King may have adopted a stage name that calls to mind the late Texas Cannonball but his guitar attack sometimes comes off as a grittier version of another King: B.B. It’s refreshingly honest, riding on passion and not old, tired licks. Like the original Freddie though, he’s just as apt to reel off a blues instrumental and let his guitar do all the talking. like “Cleo’s Back” (featured in the Tom Hanks film Extremely Loud & Incredibly Close), the “Tequila”-like “The Great Chinese” and even Freddie King’s classic “Hide Away.”

When King does sing, his blues drawl is in the rugged rural style of Little Walter and Jimmie Reed, but it’s clear he loves playing the guitar more; even when performing the Ray Charles’ classic “What’d I Say,” there’s a whole lot of guitar taking up space where some of that singing might go.

Not that anyone would be apt to complain.
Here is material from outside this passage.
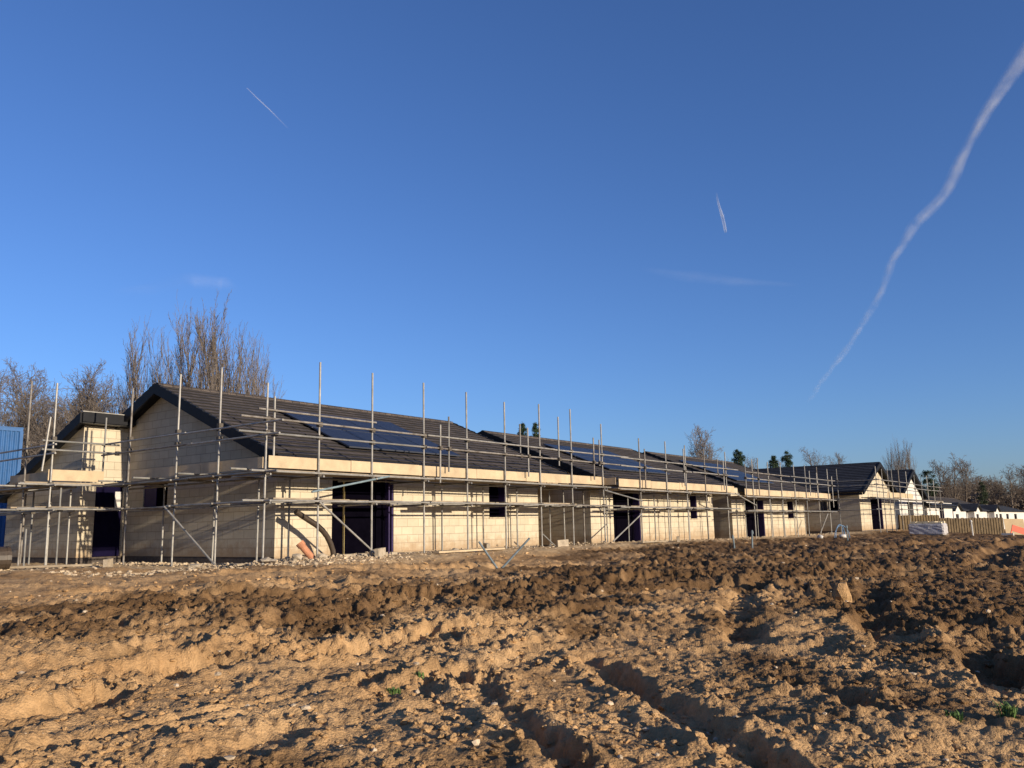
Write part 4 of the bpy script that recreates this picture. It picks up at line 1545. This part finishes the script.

Rightfully called “one of the last great country blues players” (Allmusic.com), it’s small wonder that with his original, engaging style, Little Freddie King has been a long time favorite at New Orleans’ Jazz & Heritage Festival every spring. If you haven’t been to the Jazz Fest yet and discovered one of the city’s hidden blues treasures, Fried Rice & Chicken is a perfect way to get acquainted with him.